TASK TO CARRY OUT
Give a count of the lines below that have the string "scene" in them, with no other words.

RECORDS SHOWN
::::::

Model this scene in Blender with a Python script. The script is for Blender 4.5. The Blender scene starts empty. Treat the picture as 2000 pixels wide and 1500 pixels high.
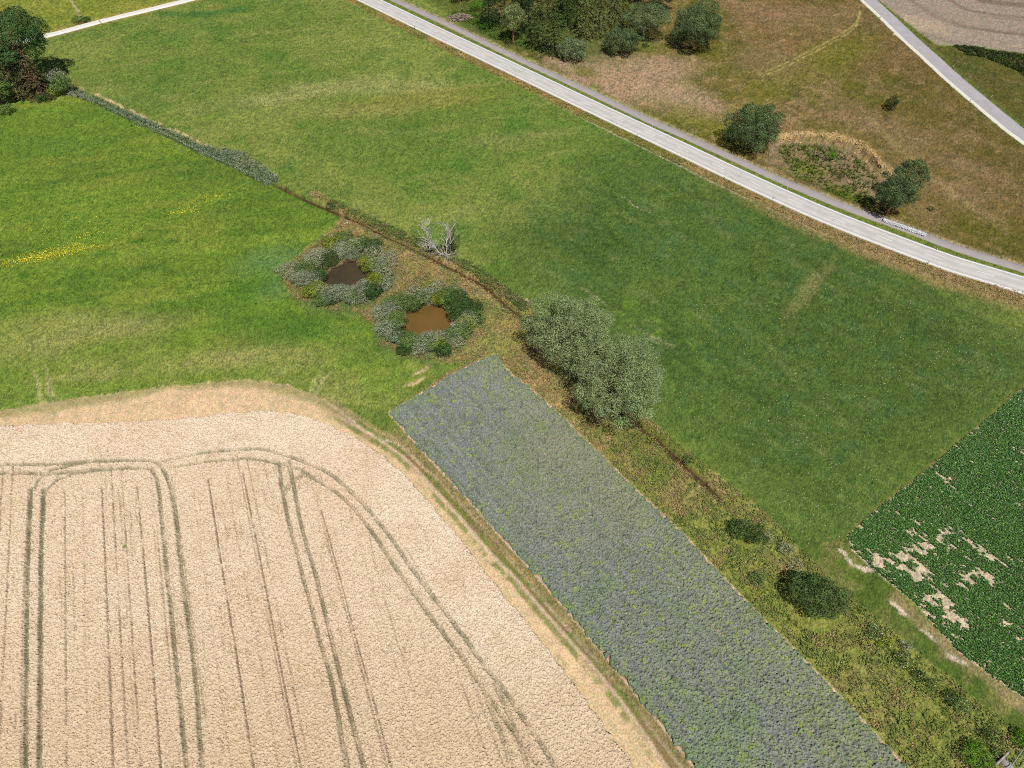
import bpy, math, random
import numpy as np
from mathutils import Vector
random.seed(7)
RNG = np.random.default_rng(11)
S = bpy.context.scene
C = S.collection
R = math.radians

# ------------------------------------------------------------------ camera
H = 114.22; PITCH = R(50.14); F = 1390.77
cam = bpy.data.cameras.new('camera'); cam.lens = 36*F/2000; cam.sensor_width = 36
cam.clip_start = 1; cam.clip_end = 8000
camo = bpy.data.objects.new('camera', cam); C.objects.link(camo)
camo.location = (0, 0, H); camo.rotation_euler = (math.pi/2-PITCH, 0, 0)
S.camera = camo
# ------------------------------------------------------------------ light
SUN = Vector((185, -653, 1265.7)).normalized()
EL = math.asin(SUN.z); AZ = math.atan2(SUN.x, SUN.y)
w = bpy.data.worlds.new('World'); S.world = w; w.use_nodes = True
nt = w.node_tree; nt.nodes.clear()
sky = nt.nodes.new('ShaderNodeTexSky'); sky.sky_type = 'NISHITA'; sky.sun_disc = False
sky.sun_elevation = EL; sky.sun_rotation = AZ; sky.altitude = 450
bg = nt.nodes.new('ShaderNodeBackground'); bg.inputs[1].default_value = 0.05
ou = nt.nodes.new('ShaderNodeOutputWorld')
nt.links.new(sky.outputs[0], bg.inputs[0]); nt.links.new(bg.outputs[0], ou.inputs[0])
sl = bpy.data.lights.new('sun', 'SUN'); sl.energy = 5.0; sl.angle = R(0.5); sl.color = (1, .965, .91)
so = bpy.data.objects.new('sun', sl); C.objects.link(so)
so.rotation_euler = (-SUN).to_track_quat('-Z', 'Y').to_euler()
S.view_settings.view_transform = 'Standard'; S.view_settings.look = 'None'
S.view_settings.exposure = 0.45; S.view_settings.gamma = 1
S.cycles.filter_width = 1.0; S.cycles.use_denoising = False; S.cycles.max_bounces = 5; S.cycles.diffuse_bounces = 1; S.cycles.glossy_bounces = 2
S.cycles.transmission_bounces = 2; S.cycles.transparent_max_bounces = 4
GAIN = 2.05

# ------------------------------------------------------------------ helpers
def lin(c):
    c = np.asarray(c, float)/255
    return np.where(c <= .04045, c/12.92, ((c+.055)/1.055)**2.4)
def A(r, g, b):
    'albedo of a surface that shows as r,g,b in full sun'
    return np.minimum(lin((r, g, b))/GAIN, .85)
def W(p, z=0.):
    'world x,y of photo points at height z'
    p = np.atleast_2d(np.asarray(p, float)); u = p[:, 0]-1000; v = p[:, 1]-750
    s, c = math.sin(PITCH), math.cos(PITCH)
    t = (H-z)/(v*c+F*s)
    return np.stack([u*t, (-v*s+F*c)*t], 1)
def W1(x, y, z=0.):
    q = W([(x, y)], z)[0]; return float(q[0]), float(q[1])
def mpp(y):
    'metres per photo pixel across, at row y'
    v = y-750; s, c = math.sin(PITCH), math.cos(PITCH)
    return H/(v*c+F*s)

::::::

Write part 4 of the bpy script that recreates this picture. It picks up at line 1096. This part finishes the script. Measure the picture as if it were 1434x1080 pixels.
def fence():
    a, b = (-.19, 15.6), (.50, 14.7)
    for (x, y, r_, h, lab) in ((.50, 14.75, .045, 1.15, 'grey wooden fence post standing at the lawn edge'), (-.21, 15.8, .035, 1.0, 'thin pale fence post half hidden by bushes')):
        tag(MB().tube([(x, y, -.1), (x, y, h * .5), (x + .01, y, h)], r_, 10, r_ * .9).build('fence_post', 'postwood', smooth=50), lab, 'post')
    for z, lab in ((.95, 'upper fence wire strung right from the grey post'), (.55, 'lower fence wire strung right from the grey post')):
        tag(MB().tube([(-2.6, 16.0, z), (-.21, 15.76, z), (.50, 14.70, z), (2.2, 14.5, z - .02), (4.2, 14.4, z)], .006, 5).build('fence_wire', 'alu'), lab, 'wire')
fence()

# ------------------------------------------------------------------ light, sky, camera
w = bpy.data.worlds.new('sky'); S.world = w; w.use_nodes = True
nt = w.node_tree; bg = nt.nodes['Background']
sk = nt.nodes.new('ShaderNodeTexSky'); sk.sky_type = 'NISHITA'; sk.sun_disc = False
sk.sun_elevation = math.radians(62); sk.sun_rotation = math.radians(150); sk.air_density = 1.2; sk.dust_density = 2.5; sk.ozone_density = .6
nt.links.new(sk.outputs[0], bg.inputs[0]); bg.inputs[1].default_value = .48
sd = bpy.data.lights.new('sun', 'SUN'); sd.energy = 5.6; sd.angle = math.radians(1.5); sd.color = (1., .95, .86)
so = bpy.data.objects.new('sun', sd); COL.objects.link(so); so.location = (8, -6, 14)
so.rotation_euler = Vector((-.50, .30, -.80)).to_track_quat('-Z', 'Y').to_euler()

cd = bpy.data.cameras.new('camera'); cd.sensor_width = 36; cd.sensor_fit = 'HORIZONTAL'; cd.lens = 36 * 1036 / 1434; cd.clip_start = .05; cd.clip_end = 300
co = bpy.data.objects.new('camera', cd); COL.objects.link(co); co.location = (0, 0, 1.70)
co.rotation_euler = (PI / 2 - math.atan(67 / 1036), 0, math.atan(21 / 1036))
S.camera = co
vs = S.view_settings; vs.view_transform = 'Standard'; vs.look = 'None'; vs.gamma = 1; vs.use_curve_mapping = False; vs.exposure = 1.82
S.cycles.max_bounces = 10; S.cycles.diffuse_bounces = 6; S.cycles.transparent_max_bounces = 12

::::::

RESULT OF THIS EXERCISE
2